**** Dataset

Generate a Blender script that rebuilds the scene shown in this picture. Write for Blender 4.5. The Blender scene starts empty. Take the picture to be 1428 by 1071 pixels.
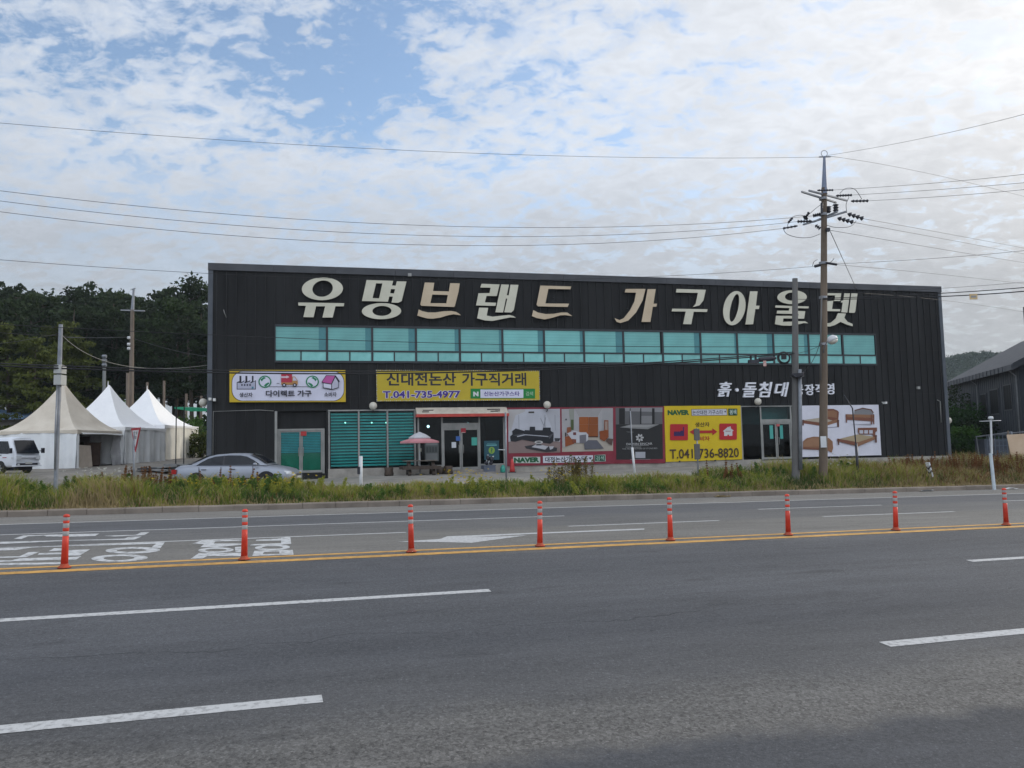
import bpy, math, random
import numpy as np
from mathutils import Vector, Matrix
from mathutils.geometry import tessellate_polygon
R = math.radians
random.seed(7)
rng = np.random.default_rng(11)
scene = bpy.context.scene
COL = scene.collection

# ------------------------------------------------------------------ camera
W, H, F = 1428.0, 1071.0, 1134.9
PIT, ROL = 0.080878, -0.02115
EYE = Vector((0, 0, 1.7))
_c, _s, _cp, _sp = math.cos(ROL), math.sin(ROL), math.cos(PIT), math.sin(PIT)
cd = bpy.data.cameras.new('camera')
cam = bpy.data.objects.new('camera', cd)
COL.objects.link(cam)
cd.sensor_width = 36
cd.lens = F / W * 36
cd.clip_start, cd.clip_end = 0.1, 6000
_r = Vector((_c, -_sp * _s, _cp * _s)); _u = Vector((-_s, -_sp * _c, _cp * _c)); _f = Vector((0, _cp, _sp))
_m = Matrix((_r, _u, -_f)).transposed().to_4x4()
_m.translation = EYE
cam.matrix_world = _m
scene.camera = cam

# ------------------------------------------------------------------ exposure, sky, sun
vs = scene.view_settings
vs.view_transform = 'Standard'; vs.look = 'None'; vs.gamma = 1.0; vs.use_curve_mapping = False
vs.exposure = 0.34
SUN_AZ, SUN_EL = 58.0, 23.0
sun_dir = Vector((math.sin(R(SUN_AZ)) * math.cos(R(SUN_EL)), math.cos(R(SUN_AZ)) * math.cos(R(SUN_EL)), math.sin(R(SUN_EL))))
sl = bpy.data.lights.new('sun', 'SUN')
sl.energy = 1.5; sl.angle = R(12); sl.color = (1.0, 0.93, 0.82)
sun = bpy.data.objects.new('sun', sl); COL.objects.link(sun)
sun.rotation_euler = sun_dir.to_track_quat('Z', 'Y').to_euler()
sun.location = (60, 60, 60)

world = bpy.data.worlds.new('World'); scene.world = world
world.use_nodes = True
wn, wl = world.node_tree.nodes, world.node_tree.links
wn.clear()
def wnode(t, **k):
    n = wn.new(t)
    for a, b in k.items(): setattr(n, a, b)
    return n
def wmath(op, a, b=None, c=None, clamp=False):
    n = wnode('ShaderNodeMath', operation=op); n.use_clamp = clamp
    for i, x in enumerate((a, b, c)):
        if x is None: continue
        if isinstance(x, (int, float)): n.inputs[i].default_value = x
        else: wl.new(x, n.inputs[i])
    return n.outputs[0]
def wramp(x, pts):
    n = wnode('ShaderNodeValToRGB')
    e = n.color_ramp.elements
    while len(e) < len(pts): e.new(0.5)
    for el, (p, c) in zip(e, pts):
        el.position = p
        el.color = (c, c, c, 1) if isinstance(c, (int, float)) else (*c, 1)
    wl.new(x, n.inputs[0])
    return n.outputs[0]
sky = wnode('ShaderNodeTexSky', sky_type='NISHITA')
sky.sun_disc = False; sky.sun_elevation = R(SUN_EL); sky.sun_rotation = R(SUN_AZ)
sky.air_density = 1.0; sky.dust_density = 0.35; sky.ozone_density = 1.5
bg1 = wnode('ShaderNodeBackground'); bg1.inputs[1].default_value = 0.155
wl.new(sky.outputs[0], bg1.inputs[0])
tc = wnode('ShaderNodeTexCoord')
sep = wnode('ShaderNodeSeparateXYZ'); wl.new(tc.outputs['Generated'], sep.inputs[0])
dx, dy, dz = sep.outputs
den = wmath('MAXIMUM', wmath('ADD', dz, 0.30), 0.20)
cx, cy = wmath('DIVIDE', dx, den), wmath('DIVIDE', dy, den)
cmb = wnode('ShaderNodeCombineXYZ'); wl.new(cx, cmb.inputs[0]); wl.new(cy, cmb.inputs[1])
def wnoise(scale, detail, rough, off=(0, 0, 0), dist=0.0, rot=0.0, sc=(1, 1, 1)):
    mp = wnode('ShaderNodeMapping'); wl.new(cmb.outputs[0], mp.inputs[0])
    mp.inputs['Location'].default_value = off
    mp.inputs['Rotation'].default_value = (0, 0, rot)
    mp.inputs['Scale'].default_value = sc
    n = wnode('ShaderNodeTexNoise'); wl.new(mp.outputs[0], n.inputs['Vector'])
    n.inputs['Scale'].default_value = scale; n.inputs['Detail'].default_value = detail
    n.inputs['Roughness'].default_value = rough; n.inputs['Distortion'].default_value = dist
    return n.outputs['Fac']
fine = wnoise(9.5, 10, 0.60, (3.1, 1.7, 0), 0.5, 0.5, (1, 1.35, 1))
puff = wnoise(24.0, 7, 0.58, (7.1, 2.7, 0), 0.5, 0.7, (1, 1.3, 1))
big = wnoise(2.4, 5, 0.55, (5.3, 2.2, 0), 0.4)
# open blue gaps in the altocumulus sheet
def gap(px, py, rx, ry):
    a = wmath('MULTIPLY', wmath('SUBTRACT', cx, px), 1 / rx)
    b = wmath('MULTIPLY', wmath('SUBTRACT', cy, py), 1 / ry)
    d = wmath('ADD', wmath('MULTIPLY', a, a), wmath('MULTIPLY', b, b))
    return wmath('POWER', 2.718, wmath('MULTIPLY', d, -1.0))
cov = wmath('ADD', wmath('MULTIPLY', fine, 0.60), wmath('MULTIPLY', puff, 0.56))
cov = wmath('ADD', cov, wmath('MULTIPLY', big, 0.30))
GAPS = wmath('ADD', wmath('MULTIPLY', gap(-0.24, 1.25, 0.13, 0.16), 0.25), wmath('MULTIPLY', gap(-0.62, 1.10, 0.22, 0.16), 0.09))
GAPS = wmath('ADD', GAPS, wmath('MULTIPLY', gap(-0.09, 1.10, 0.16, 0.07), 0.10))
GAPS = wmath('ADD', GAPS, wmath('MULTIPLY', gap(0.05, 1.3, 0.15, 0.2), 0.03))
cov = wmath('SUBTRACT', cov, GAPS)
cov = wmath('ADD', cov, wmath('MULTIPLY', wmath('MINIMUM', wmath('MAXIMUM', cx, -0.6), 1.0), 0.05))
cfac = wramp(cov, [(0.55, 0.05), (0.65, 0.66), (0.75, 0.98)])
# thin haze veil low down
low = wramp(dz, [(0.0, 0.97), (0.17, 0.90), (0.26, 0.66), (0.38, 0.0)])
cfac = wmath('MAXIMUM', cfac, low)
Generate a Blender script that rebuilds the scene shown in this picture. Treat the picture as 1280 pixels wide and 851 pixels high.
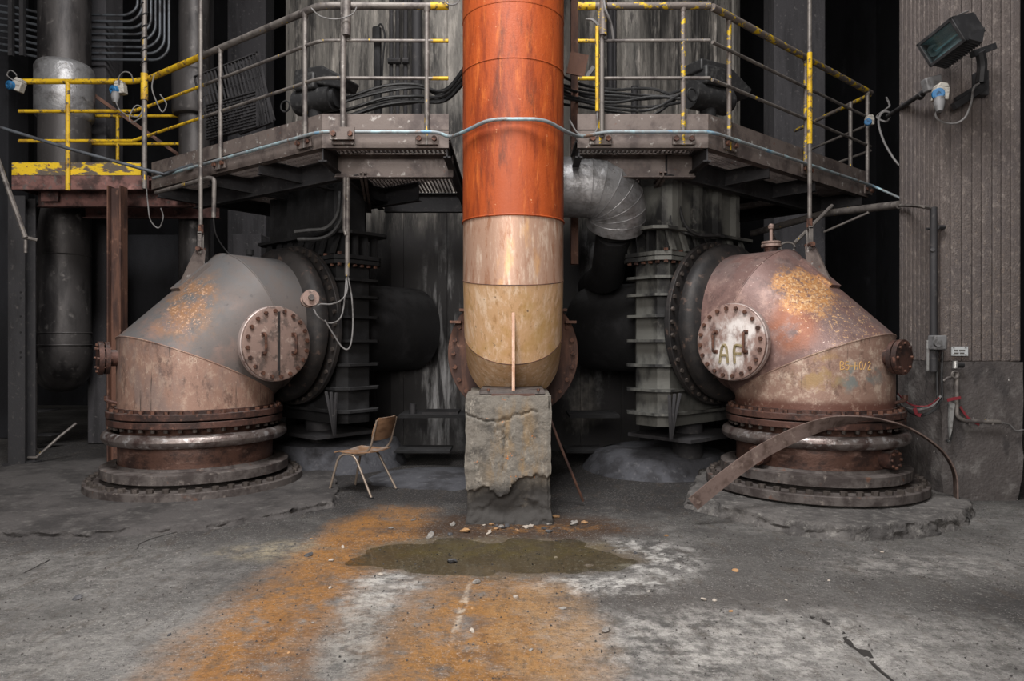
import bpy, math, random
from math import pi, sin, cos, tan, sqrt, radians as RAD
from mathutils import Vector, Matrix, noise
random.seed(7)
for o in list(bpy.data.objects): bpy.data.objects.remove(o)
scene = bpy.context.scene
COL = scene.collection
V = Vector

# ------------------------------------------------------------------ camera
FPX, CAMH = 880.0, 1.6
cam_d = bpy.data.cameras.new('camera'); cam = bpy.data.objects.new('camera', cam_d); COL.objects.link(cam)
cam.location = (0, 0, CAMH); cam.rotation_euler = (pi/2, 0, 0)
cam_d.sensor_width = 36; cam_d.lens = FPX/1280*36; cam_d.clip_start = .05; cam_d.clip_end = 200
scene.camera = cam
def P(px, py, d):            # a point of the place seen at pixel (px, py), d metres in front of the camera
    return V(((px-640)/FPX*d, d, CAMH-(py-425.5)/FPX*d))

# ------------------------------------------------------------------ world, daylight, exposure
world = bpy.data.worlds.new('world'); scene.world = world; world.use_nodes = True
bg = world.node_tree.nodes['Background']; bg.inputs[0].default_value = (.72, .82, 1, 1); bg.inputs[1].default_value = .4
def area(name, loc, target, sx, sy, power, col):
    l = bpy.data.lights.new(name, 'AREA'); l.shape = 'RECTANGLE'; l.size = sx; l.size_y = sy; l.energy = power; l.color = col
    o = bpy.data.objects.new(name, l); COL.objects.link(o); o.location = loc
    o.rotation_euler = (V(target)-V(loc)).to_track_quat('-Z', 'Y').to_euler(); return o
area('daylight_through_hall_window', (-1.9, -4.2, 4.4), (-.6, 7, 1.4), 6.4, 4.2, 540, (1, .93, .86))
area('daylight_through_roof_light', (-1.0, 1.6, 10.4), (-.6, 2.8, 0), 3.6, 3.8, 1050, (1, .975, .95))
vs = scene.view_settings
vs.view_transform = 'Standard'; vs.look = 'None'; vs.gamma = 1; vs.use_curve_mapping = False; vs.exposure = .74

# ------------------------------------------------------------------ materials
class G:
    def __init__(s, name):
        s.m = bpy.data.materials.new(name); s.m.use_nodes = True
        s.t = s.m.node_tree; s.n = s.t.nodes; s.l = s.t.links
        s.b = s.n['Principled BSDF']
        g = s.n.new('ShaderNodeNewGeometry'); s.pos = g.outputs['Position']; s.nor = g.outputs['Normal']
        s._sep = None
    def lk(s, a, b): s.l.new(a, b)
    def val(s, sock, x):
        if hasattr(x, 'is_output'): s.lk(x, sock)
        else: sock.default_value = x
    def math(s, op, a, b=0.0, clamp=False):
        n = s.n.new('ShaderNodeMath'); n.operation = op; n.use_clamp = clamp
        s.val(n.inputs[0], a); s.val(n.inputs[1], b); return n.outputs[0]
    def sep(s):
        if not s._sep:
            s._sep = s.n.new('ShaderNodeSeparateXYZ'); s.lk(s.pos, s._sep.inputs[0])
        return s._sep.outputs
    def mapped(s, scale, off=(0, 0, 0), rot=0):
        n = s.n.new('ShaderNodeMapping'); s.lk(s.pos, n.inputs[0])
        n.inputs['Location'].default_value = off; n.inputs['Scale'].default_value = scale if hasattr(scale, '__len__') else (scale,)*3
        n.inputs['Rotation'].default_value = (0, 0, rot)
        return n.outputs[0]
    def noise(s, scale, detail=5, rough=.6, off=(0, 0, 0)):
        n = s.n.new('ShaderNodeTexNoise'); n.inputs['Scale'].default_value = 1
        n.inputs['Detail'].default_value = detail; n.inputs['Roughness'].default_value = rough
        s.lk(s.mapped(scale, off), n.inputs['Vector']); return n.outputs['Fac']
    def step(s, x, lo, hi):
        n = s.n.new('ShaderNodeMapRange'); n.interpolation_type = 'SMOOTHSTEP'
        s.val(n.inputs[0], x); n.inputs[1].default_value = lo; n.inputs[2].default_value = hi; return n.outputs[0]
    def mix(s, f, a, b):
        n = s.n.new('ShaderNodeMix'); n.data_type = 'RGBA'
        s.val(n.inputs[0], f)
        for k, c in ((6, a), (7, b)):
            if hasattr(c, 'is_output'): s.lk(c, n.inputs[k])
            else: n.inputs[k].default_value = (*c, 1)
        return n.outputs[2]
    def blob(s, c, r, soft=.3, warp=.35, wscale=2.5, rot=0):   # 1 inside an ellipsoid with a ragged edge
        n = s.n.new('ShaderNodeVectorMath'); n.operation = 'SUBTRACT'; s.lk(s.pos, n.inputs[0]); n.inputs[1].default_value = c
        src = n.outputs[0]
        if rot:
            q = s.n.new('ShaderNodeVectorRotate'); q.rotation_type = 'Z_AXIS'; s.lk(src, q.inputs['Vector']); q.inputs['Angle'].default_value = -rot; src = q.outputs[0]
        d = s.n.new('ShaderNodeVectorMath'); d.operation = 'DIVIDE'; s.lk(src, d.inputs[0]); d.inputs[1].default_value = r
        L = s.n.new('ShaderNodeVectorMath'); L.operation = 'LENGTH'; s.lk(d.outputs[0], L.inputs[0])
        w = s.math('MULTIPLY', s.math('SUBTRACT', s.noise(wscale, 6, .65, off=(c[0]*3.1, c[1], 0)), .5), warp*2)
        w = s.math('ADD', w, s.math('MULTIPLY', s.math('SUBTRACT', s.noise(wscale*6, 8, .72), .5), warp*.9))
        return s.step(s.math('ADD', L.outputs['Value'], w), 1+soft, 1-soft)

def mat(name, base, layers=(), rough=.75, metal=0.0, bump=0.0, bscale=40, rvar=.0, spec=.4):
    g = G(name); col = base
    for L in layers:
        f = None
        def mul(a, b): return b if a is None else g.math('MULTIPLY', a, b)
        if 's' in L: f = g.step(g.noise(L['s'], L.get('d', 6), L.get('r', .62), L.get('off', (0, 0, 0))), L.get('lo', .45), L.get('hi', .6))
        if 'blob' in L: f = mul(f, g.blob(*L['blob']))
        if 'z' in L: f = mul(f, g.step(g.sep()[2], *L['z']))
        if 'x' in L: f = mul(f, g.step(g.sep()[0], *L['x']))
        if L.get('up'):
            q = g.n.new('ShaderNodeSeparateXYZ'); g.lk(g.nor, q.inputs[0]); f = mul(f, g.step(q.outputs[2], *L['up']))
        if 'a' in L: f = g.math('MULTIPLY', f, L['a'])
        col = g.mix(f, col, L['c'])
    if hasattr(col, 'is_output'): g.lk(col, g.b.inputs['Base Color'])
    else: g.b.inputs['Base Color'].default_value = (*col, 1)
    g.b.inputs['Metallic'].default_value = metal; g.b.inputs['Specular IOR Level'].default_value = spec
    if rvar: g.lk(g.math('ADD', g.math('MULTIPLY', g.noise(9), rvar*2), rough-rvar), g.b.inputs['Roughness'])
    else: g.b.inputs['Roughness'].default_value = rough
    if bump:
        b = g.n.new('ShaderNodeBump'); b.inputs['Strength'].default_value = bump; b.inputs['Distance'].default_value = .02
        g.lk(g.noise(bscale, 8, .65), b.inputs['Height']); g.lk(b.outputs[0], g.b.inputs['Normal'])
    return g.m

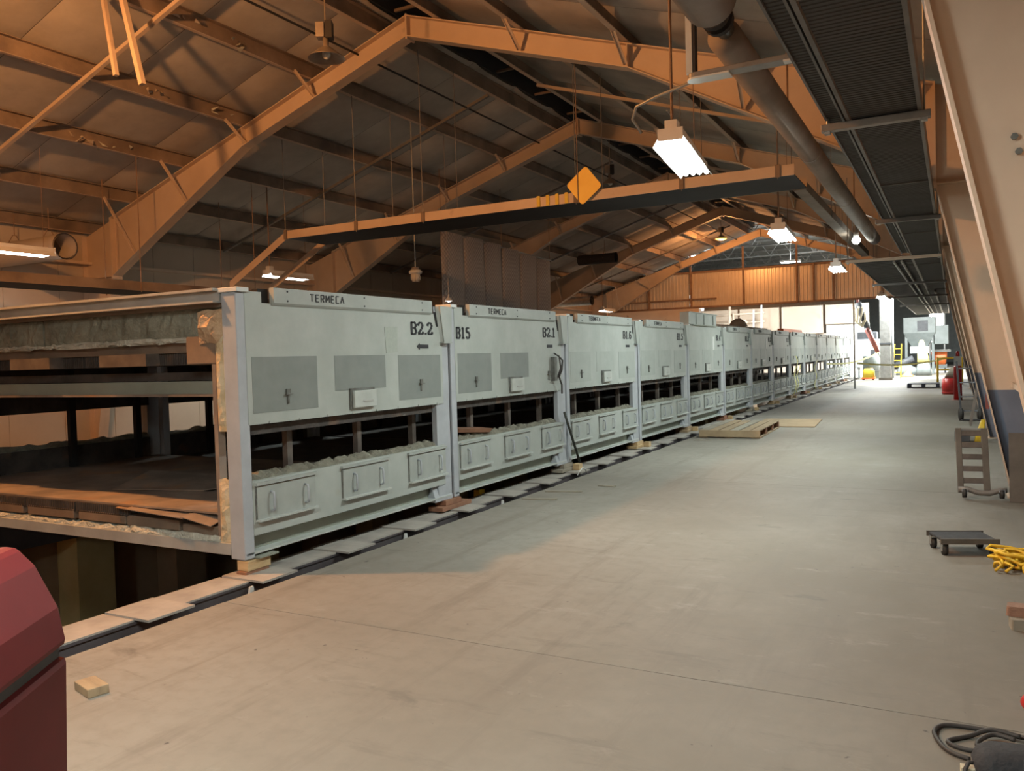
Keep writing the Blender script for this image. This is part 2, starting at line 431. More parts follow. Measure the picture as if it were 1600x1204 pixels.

********

- **To be done**:
Return only the lines from the start of the data through the line that contains "sun.location = (60, 60, 60)", please, copying them exactly and omitting all pictures.

- **Written solution**:
Generate a Blender script that rebuilds the scene shown in this picture. Write for Blender 4.5. The Blender scene starts empty. Take the picture to be 1428 by 1071 pixels.
import bpy, math, random
import numpy as np
from mathutils import Vector, Matrix
from mathutils.geometry import tessellate_polygon
R = math.radians
random.seed(7)
rng = np.random.default_rng(11)
scene = bpy.context.scene
COL = scene.collection

# ------------------------------------------------------------------ camera
W, H, F = 1428.0, 1071.0, 1134.9
PIT, ROL = 0.080878, -0.02115
EYE = Vector((0, 0, 1.7))
_c, _s, _cp, _sp = math.cos(ROL), math.sin(ROL), math.cos(PIT), math.sin(PIT)
cd = bpy.data.cameras.new('camera')
cam = bpy.data.objects.new('camera', cd)
COL.objects.link(cam)
cd.sensor_width = 36
cd.lens = F / W * 36
cd.clip_start, cd.clip_end = 0.1, 6000
_r = Vector((_c, -_sp * _s, _cp * _s)); _u = Vector((-_s, -_sp * _c, _cp * _c)); _f = Vector((0, _cp, _sp))
_m = Matrix((_r, _u, -_f)).transposed().to_4x4()
_m.translation = EYE
cam.matrix_world = _m
scene.camera = cam

# ------------------------------------------------------------------ exposure, sky, sun
vs = scene.view_settings
vs.view_transform = 'Standard'; vs.look = 'None'; vs.gamma = 1.0; vs.use_curve_mapping = False
vs.exposure = 0.34
SUN_AZ, SUN_EL = 58.0, 23.0
sun_dir = Vector((math.sin(R(SUN_AZ)) * math.cos(R(SUN_EL)), math.cos(R(SUN_AZ)) * math.cos(R(SUN_EL)), math.sin(R(SUN_EL))))
sl = bpy.data.lights.new('sun', 'SUN')
sl.energy = 1.5; sl.angle = R(12); sl.color = (1.0, 0.93, 0.82)
sun = bpy.data.objects.new('sun', sl); COL.objects.link(sun)
sun.rotation_euler = sun_dir.to_track_quat('Z', 'Y').to_euler()
sun.location = (60, 60, 60)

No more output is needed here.